Vergütung für Fahrten zur auswärtigen Arbeitsstelle

Bundesarbeitsgericht, Urteil vom 25.04.2018, Aktenzeichen 5 AZR 424/17

Fahrten zur auswärtigen Arbeitsstelle gelten als Arbeitszeit und sind vergütungspflichtig. Die Vergütungspflicht kann jedoch in Tarif- und Arbeitsverträgen gesondert geregelt werden.

Ein Aufzugsmonteur und gleichzeitig Mitglied im Betriebsrat war mit der Wartung, Reparatur und Montage von Aufzugsanlagen betraut. Das mit Werkzeugen und Ersatzteilen bestückte Dienstfahrzeug durfte er auch privat nutzen.

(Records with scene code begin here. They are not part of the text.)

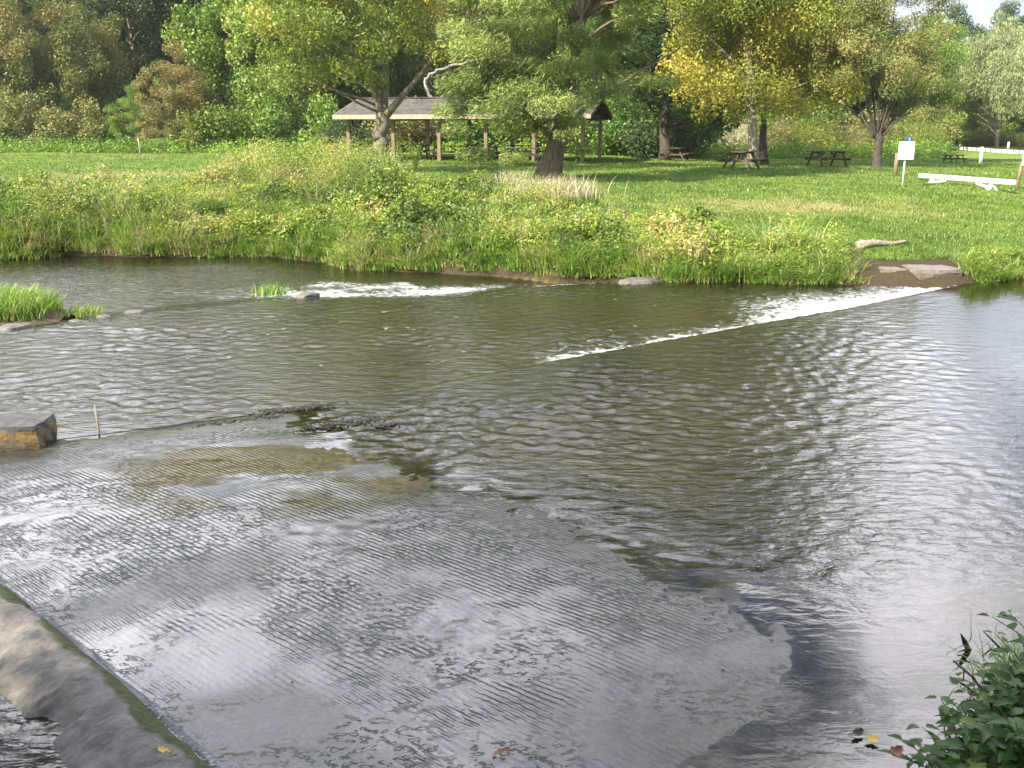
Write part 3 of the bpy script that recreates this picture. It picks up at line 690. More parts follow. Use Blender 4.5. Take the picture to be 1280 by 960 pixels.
for px, Y, top, wm, lf, lab in [
    (40, 76, 120, 6, 'brown', 'brownish shrub under the trees at the far left'),
    (125, 77, 128, 5, 'olive', 'grey olive shrub at the foot of the feathery tree'),
    (300, 74, 118, 6, 'bright', 'bright green shrub at the wood edge right of the rusty tree'),
    (372, 74, 100, 6.5, 'bright', 'bright green leafy shrub left of the shelter'),
    (255, 73, 140, 4.5, 'ygreen', 'yellow-green low shrub in front of the rusty tree'),
    (430, 72, 150, 4, 'dark', 'dark shrub in shade at the left end of the shelter'),
    (520, 76, 128, 8, 'brown', 'brownish shrub seen under the shelter roof on the left'),
    (620, 76, 130, 8, 'green', 'green shrub seen under the shelter roof in the middle'),
    (700, 74, 132, 7, 'ygreen', 'yellow-green shrub seen behind the cedar trunk'),
    (790, 72, 112, 7.5, 'green', 'wide green shrub right of the shelter'),
    (812, 67, 140, 5.2, 'dark', 'dark low shrub under the dense evergreen right of the shelter'),
    (850, 70, 108, 6, 'green', 'green shrub behind the smallest left picnic table'),
    (990, 84, 112, 8, 'green', 'dark green shrub behind the middle lawn picnic table'),
    (1055, 82, 125, 7, 'olive', 'olive shrub beside the fan-shaped lawn tree'),
    (1130, 90, 140, 8, 'olive', 'olive shrub behind the white sign')]:
    bgtree('shrub', px, Y, top, wm, lf, lab, 'shrub', 'shrubs along the wood edge')
for px, Y, top, wm, lf, lab in [
    (905, 76, 148, 5, 'straw', 'pale straw-coloured brush left of the light trunk'),
    (965, 78, 142, 6, 'olive', 'pale olive brush right of the light trunk'),
    (1020, 77, 150, 6, 'ygreen', 'yellow-green brush above the middle lawn picnic table'),
    (1075, 76, 158, 4, 'brown', 'reddish brown brush beside the fan-shaped tree trunk'),
    (1140, 80, 150, 5, 'ygreen', 'light green brush right of the white sign'),
    (1205, 116, 164, 9, 'olive', 'dull green brush behind the white guard rail'),
    (1270, 116, 166, 9, 'ygreen', 'yellow-green brush behind the guard rail under the silvery willow')]:
    bgtree('brush', px, Y, top, wm, lf, lab, 'brush', 'brush in the meadow beyond the lawn')

def hero(name, label, base, stems, env, n, size, aspect, leaf, bark, seed, kind='broad', m=110, shell=.3, low=-1., crad=.17, limbs=60, flat=.7, extra=None, lr=.10, root_flare=.45, spread=1.0, leafmask=None):
    rng = np.random.default_rng(seed); base = np.array(base)
    root = thing(name, base, label, 'tree', 'trees standing on the lawn')
    c, rx, ry, rz = env; c = np.array(c)-base
    C, rad, tn = clumps(c, rx, ry, rz, m, rng, shell, low, crad, seed)
    if extra is not None:
        E = np.array([e_[0] for e_ in extra])-base; er_ = np.array([e_[1] for e_ in extra])
        C = np.vstack([C, E]); rad = np.concatenate([rad, er_]); tn = np.concatenate([tn, rng.uniform(.2, 1, len(E))])
    if leafmask is not None:
        k_ = leafmask(C+base); C, rad, tn = C[k_], rad[k_], tn[k_]
    V, F, tone = make_leaves(C, rad, tn, n, size, aspect, rng, np.array([c[0]*.5, c[1]*.5, c[2]-rz*.3]), kind, flat, spread)
    mk('crown', V, F, L[leaf], root, fattrs={'tone': tone})
    mb = MB(); SP = []; SR = []
    for pl, r0, r1 in stems:
        pl = np.array(pl)-base; q = np.linspace(0, 1, 16); d = np.concatenate([[0], np.cumsum(np.linalg.norm(np.diff(pl, axis=0), axis=1))]); d /= d[-1]
        pp = np.stack([np.interp(q, d, pl[:, j]) for j in range(3)], 1)
        pp[1:-1] = (pp[:-2]+2*pp[1:-1]+pp[2:])/4; pp[2:-1] += rng.normal(size=(13, 3))*r0*.12
        rr = r0+(r1-r0)*q**.55
        if abs(pp[0, 2]) < .7: rr = rr*(1+root_flare*np.exp(-q*12))
        mb.tube(pp, rr, 12); SP.append(pp); SR.append(rr)
    SPa = np.vstack(SP); SRa = np.concatenate(SR)
    for j in rng.permutation(len(C))[:limbs]:
        t_ = C[j]; dd = np.linalg.norm(SPa-t_, axis=1) + 6*np.maximum(0, SPa[:, 2]-(t_[2]-.25*np.hypot(t_[0]-SPa[:, 0], t_[1]-SPa[:, 1]))) + 50*(SPa[:, 2] < 2.0)
        i_ = int(np.argmin(dd)); limb_mesh(mb, SPa[i_], t_, min(lr, SRa[i_]*.6), rng, .10, 8, .012)
    mb.build('trunk', bark, root, True)
    return root

# red cedar leaning over the bank in front of the shelter
b = onground(683, 226); Yc = b[1]; b[2] -= .1
stems = [([b, at(690, 195, Yc), at(702, 165, Yc), at(716, 120, Yc+.3), at(722, 60, Yc+.4), at(730, -20, Yc+.4), at(735, -200, Yc+.4), at(735, -330, Yc)], .42, .04),
         ([at(698, 176, Yc), at(735, 130, Yc+.8), at(790, 95, Yc+1.2), at(850, 60, Yc+2)], .16, .03),
         ([at(695, 178, Yc), at(660, 140, Yc-.6), at(610, 125, Yc-1.0), at(565, 140, Yc-1.4)], .15, .03)]
ex = []
rngx = np.random.default_rng(77)
for px, py, r in [(565, 140, .7), (590, 120, .9), (620, 135, .9), (650, 115, 1.0), (640, 155, .7), (570, 165, .5), (660, 150, .8), (690, 130, .8), (575, 105, .8), (610, 95, .9), (640, 85, 1.0), (715, 150, .5), (735, 130, .6), (600, 60, 1.0), (650, 40, 1.1), (700, 90, .9), (580, 40, .9), (705, 168, .35)]:
    ex.append((at(px, py, Yc-1.3+rngx.uniform(-1.2, 1.2)), r))
hero('cedar_tree', 'broad shaggy cedar with leaning dark trunk on the bank top before the shelter', b, stems,
     (at(722, -70, Yc+.3), 5.0, 4.6, 7.6), 150000, .21, .15, 'needle', BARKR, 21, 'spray', m=115, crad=.14, flat=.42, extra=ex, limbs=95, lr=.09, shell=.3,
     leafmask=lambda C: ~((C[:, 2] < 4.4) & (C[:, 0] > 2.6)))
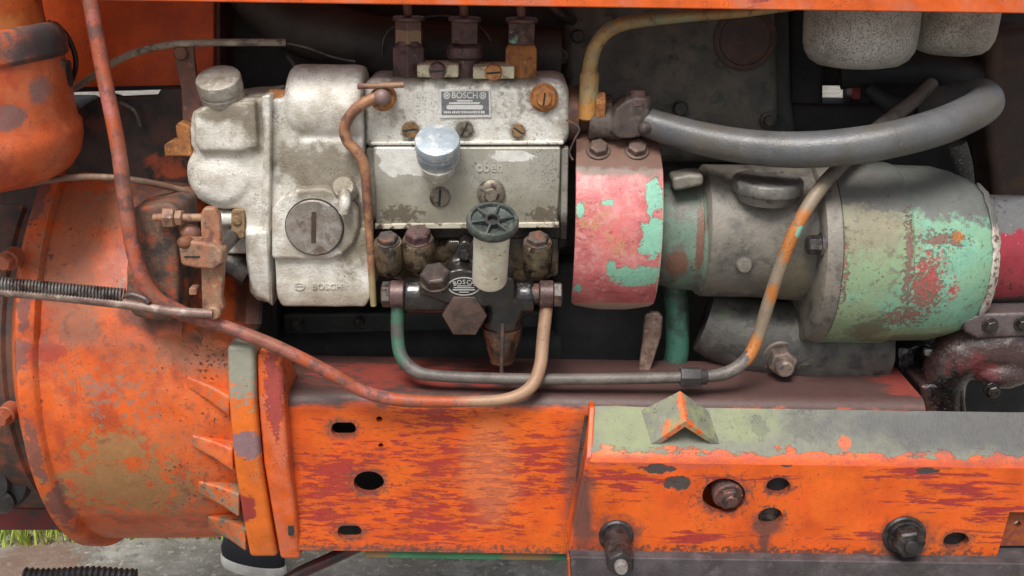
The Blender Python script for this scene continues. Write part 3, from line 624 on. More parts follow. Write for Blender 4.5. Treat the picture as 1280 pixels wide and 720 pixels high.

Arbeitsaufträge erteilte die Arbeitgeberin monatlich in Form von Sammelaufträgen. Abgesehen von Not- und Störfällen konnte der Monteur seine Arbeitseinsätze frei einteilen. Bis Anfang Dezember 2016 fuhr er morgens von seiner Wohnung zum ersten Kunden des Arbeitstags und vom letzten Kunden dorthin zurück. Den Betrieb der Arbeitgeberin besuchte er nur für organisatorische Tätigkeiten, wie etwa die Versorgung mit Ersatzteilen, Abgabe der Wochenmeldungen sowie für Betriebsratstätigkeiten.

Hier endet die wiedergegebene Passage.